Wildlife Park 3 feels like a very cheap game. Even the menu screen is shoddy, which takes over a minute to load up. When you finally get to the game you have two options – campaign or freeplay. Campaign covers 20 missions of varying difficulty, most of which just feel like extended drawn-out tutorials for the freeplay mode. One mission can be done in minutes, others take hours, and some seem like days.
Yes, it’s really this exciting |
The tutorials themselves are particularly stupid, and I can guarantee that you will not enter freeplay with all the skills you need. Sometimes you’re even given incorrect instructions, like this one for moving animals: “select an animal and then click OK to move it to another spot”. Along with there blatantly being several steps missing in those instructions (like actually moving it), there isn’t an OK button.
Sometimes it’ll say you can do something, but not how to. I spent far too long trying to work out how to replace small restrooms with better ones (which you have to do to progress) before giving up and just bulldozing the entire area. Then if that’s not enough, the game gets far too complicated quickly. You have to worry about permits, soil types (for plants and animals), water levels, prices, not to mention trying to work out why they’re building a zoo in the middle of the African savannah.
Eventually things settle in and you’ll be able to mentally work out what plants would work where, what to charge for hot dogs, even how to replace things (you can’t, you have to sell them). This is the point where the game threatens to get enjoyable. It certainly has the spark of addictiveness common to all good sim games, which I discovered when I was still awake at 2am playing it.
The game’s major difficulty comes from trying to navigate the menus. It has to be one of the most cluttered and badly designed displays I’ve ever seen. The problem isn’t that it’s laid out badly or has too many sub-menus, it’s actually laid out okay and most things are available with one or at most two button clicks. So what’s the problem?
It’s just that there is so much information available, and every single button looks the same.
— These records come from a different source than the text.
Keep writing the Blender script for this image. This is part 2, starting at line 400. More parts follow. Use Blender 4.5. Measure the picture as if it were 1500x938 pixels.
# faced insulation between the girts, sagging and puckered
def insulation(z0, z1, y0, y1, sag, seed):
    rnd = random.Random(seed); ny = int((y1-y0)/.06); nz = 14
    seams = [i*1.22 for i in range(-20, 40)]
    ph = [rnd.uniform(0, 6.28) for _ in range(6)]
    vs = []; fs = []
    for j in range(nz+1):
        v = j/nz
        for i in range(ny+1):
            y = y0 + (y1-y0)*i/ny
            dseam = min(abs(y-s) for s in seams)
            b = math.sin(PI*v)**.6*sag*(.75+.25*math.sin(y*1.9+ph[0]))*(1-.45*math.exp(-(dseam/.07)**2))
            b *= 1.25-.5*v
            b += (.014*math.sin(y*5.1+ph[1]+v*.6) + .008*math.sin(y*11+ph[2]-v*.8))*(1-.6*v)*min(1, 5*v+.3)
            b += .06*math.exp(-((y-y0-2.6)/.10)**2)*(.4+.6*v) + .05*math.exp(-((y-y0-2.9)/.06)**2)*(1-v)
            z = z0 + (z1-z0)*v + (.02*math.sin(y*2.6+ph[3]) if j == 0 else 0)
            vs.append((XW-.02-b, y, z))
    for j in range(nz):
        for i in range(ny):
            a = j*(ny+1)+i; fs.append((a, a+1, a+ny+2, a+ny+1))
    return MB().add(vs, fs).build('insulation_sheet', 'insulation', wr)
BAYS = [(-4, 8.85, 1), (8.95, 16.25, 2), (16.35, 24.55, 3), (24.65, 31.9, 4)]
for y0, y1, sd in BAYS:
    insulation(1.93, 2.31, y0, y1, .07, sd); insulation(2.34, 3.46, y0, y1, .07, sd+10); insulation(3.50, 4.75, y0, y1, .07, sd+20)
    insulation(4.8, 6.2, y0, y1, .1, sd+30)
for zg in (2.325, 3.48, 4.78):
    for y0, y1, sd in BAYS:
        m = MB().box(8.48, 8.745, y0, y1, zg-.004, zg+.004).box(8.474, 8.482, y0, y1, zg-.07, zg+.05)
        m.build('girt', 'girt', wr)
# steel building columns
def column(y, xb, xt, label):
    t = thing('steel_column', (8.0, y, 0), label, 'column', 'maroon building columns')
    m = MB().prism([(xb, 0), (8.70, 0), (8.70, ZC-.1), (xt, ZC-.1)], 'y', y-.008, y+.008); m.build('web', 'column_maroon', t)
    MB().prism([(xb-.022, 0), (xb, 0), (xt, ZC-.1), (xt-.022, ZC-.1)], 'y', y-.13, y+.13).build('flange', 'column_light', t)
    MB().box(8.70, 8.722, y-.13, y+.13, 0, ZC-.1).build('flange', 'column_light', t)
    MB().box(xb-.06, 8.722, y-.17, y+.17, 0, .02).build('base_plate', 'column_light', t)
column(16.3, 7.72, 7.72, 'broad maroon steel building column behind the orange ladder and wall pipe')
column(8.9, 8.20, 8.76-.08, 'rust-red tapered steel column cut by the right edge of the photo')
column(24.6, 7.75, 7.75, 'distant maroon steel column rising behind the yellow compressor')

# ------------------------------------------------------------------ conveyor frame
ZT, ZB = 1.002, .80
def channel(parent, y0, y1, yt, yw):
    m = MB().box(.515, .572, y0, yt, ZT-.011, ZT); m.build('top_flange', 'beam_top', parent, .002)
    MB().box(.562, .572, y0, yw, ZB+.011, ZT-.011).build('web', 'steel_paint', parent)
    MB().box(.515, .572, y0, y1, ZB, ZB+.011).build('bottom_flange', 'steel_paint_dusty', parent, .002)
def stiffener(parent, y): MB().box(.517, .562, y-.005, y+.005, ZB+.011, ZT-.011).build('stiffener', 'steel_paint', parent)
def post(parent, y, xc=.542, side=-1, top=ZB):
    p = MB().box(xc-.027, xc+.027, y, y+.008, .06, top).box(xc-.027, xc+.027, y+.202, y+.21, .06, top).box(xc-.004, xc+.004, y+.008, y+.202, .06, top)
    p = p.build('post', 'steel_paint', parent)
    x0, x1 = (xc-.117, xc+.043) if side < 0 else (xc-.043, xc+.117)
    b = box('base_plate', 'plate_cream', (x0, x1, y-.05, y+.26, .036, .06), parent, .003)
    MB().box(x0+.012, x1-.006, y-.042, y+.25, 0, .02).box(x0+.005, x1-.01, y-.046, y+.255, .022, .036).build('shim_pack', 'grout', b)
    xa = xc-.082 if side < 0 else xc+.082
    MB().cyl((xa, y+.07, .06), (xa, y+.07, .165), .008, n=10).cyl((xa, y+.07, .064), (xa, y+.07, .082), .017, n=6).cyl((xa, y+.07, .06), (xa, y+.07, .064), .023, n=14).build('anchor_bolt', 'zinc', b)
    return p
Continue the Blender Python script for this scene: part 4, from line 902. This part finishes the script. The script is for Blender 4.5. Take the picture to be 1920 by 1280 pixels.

With their button designs bitComposer have gone for stylish over practical. They’re all the same dull-yellow colour, and the faint slightly-darker-yellow icons on most of the buttons are often utterly indecipherable. You’ll spend half your play time clicking through all of them trying to find the page you want.
Graphically the game is colourful but even on Very High settings it looks about ten years old, and is still prone to slowdown. Rather surprisingly it uses the Gamebryo engine that powered Oblivion and Fallout: New Vegas. This makes Fallout look like Crysis in comparison. In terms of audio the voice acting is utterly painful, and the actors sound equally tortured. Their forced laughs are cries for help, but no one is listening.
From the day we arrive on the planet, etc |
While over-complicated in execution, the range of options available is still truly impressive. Many won’t be available until your park increases in reputation, but that shouldn’t take long and that’ll give you access to more features, like ice cream stands, monorails, balloon rides and of course a better range of animals.
There are still two problems here. One is probably my fault, which is that no matter what I did I always seemed be spending more than I was earning. It’s not just a matter of raising prices too, as even when they’re dying of thirst customers won’t buy a mineral water if it’s too expensive. To keep every person, animal and plant even minimally satisfied, you have to put yourself out of pocket.
The worse problem is that despite the addictiveness of the game and the massive range of options which will always keep you occupied, there comes a point where it just gets boring. You’ve crammed in what you can, reorganized your fences so that a nice safari track runs through it, and added flags all over the place, but no amount of new animals will change the fact that you’re running over worn ground. The animals may change, but the grinding process stays the same.
Even when the game gets desperate and starts adding extinct animals like saber-toothed tigers it’s still hard to care. Putting zebras in the lion enclosure doesn’t help either, as the lions seem too civil to eat either them or the gardener who keeps wandering through the open gate. Not sure I’d want to visit a zoo with an open-door policy for lions. Furthermore, I’ve checked and previous Wildlife Park had animals attacking humans – why would anyone want to take this option out?!
Ahh, I see my recreation of the Emerald City has finally been built! |
There aren’t any multiplayer options in case you were wondering, like checking with your friends to see whose zoo was doing better, maybe pinch or share animals or sabotage rides. Those would’ve been nice. That’s the most frustrating thing about Wildlife Park 3, it’s so safe and tame. When even saber-toothed tigers look like pussycats, you’ve got to question whether “family friendly” was the right thing to aim for. Despite the lack of gore this certainly isn’t for kids though, as they’d either be bored or overwhelmed in seconds. I know I was.
Wildlife Park 3 starts off badly, gets good and addictive for a while, and then descends into mediocrity once more. The menus are totally unintuitive in design, and you’ll never be able to find the option you want immediately. Worst of all though, after a few hours you’ll just get bored, stop playing and never touch the game again.
Oh, and it’s a female sea lion, by the way.
WILDLIFE PARK 3 VERDICT
Oh, and it’s a female sea lion, by the way.
TOP GAME MOMENT
When you get your park to level 3 satisfaction and the cool stuff finally opens up.